私の愛用品 〜お守りみたいなもの〜

CLASKA のスタッフが自身の愛用品の魅力について語るちょっとしたコラム。
第6回はアメリカのブランド「パイレックス」が作るビンテージプレートの話です。

第6回:量産品の魅力に気づいたビンテージプレート

「パイレックス」のビンテージプレート

学生の頃、欧米のデザインに憧れを抱いていて、アメリカの古い物が好きでした。海外旅行、特にハワイに行くたびに食器やTシャツ、レコードの掘り出し物を探して、「スリフトショップ」と言われるリサイクルショップを何軒も回って買い物をしていました。
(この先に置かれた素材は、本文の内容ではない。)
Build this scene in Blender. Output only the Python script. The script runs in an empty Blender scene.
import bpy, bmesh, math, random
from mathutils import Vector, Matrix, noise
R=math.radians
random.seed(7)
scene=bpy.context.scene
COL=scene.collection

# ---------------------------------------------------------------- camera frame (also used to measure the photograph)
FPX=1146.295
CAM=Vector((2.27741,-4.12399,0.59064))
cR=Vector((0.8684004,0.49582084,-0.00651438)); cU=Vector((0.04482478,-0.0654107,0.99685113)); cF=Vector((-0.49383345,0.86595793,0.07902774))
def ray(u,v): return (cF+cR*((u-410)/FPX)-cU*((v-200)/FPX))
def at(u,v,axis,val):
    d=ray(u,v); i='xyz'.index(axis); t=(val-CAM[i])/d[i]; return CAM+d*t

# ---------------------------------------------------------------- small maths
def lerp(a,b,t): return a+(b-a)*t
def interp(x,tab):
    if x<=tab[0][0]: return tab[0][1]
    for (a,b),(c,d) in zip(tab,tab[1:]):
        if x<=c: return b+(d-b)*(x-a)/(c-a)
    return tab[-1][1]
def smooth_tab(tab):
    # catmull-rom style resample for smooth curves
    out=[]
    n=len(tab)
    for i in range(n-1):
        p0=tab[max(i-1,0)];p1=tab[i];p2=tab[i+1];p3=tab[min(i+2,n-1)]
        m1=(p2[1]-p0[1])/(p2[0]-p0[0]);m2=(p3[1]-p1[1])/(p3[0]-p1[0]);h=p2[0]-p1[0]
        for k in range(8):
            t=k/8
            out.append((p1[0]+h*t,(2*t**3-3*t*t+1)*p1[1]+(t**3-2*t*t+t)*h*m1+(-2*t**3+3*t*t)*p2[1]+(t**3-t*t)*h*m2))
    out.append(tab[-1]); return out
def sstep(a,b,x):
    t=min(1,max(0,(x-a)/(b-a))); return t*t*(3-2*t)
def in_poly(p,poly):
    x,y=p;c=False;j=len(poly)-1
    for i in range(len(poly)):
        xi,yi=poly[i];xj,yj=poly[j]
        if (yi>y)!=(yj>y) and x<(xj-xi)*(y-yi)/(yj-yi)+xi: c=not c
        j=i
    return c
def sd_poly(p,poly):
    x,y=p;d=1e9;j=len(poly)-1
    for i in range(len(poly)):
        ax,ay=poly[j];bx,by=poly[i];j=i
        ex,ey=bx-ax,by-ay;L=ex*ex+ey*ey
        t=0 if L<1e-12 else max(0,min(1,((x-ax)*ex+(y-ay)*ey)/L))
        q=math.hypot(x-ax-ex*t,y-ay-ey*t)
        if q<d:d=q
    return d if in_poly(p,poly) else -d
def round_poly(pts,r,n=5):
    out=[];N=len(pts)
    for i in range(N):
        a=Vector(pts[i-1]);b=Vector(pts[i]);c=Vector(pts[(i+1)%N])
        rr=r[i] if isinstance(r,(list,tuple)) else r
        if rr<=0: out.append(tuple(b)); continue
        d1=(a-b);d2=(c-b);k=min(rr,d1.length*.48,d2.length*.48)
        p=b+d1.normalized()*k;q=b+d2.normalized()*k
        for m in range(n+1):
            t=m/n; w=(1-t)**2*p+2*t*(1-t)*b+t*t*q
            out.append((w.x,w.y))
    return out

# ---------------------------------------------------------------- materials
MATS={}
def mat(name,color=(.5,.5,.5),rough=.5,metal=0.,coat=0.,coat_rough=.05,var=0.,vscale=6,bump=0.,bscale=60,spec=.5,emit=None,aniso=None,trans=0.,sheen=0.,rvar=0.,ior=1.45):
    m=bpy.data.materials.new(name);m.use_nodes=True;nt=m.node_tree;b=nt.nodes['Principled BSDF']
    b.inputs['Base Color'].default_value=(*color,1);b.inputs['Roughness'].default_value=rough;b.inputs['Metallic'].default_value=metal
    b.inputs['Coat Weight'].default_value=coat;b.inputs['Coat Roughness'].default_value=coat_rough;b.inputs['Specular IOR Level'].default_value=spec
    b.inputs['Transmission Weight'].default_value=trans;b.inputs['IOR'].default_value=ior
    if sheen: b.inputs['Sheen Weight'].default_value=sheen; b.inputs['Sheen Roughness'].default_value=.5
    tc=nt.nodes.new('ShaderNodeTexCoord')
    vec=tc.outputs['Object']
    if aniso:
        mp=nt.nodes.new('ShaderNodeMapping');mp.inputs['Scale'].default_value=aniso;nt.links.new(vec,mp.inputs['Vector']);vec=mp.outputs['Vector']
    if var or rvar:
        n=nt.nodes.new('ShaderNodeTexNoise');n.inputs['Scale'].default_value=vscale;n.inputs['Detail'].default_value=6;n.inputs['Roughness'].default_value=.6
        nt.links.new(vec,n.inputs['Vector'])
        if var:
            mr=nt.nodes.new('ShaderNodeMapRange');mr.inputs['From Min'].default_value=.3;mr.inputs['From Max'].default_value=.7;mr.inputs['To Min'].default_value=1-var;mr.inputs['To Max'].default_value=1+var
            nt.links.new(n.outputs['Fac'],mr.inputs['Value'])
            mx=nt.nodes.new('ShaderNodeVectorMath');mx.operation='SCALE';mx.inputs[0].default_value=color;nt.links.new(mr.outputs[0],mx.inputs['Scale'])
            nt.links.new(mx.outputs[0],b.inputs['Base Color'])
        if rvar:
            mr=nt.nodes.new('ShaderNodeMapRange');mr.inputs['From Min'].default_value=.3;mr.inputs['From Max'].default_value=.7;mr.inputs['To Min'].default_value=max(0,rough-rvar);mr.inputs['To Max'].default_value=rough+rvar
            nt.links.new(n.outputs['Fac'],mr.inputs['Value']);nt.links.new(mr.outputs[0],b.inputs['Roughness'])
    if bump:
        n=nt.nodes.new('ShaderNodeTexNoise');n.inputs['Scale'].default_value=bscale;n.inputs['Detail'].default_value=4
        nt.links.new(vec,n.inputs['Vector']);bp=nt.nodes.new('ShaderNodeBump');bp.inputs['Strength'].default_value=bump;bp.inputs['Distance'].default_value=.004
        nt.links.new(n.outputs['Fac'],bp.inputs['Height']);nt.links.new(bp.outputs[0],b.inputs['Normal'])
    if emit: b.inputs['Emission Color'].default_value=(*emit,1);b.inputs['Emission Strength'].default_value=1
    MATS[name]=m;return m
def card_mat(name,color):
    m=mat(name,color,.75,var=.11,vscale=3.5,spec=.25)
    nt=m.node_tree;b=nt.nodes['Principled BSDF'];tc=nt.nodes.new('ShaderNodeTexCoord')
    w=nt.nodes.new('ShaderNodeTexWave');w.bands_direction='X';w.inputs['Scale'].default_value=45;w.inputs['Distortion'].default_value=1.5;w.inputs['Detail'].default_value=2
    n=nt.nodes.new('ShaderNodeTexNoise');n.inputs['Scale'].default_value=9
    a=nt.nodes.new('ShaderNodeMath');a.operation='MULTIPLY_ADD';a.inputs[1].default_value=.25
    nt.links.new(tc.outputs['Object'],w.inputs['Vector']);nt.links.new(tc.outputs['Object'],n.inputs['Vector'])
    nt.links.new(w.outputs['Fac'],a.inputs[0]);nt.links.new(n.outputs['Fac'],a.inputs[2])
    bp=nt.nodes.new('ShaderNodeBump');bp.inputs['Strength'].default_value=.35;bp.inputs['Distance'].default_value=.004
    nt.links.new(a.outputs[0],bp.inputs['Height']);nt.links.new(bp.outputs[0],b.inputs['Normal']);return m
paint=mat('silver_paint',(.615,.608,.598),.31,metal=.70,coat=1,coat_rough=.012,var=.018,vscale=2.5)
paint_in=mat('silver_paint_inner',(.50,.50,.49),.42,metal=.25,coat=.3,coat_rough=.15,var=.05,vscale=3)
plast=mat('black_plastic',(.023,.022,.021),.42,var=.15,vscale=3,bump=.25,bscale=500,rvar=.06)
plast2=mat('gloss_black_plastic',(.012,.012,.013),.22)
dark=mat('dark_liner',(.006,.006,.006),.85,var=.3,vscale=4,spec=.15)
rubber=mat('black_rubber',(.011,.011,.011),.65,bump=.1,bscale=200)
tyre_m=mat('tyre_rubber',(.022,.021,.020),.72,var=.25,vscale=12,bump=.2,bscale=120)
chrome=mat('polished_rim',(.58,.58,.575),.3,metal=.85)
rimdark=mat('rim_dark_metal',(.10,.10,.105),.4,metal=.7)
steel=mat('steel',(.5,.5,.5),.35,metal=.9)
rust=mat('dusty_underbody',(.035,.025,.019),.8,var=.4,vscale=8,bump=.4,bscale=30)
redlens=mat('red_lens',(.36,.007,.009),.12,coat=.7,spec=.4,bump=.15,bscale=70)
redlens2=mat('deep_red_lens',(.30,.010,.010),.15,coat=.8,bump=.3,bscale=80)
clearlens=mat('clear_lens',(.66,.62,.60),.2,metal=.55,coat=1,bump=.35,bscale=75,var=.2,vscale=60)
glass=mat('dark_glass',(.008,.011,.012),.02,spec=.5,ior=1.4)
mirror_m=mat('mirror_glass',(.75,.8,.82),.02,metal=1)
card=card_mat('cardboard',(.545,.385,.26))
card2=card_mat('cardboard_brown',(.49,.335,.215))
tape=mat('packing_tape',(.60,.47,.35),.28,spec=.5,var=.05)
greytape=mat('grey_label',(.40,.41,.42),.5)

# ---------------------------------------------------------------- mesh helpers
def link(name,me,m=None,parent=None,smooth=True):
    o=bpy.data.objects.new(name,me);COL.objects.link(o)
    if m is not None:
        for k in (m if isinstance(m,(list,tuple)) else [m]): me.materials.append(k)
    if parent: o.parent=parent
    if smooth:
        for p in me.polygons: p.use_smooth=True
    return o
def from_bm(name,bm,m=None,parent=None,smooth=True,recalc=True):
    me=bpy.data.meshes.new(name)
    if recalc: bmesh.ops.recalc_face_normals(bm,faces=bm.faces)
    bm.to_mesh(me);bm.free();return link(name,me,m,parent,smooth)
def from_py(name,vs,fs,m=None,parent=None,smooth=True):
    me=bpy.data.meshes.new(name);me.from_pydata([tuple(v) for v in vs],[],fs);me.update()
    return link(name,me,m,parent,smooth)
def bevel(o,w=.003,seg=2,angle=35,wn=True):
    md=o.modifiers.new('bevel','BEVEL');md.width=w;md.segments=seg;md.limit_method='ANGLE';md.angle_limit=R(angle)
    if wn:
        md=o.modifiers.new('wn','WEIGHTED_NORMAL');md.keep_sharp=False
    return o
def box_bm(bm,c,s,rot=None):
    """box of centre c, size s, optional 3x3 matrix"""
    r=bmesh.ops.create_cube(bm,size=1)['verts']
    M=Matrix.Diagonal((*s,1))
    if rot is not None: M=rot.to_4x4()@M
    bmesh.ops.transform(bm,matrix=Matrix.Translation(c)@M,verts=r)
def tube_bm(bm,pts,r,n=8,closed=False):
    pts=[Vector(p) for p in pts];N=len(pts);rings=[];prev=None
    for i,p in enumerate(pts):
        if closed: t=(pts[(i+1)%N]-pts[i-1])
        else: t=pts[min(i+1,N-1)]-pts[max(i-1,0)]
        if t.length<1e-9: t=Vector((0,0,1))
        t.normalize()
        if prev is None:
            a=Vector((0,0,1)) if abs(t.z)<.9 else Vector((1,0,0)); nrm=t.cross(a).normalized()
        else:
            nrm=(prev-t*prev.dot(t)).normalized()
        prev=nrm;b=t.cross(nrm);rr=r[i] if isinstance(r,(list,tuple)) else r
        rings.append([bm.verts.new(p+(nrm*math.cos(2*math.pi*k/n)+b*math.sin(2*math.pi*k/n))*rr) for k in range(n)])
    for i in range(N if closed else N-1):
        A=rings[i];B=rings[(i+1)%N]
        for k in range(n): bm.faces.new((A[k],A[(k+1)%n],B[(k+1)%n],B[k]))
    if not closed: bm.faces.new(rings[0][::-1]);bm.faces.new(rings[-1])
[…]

このお皿はハワイで見つけた物。アメリカのランチプレートのように、1皿にご飯、おかず、サラダと、すべてを乗せて食べるワンプレートとして使っていて、買ってから20年ほど経った今でも朝ご飯の時に愛用しています。

「パイレックス」のビンテージプレート

裏にはブランドのエンブレムとこのお皿のシリーズ名「double tough」の文字が刻印されている。

耐熱ガラスで冷凍も出来る優れ物。頑丈で、一度も割れたことがありません。「ファイヤーキング」が特に有名ですが、1940年代ごろから、このような高品質なガラス食器がアメリカで普及して、業務用レストランウェアや家庭用のテーブルウェアとして、量産されました。このパイレックスも、そういったものの1つです。

今は手仕事で作られた物や一点物の方が魅力的に映ることが多いと思うし、僕自身も大切に使っているものがいくつもあるけれど、量産品(プロダクト)にもそれらに負けない魅力があると思っています。

「パイレックス」のビンテージプレート

量産品として作られたものには、何かしらの理由があると思うし、消費されていく物であるとはいえ、捨てられずに使われていれば、またリサイクルショップに並んで誰かの手に渡ることもある。

そうやって残っていくものに僕は魅力を感じます。そこには必ずなにか理由があると思うので。振り返ってみると、そうやってアメリカの食器を集めているうちに日用品・プロダクトの魅力に惹かれるようになって、北欧雑貨や他の食器にも興味が出て、結果的に今の仕事にもつながっているんです。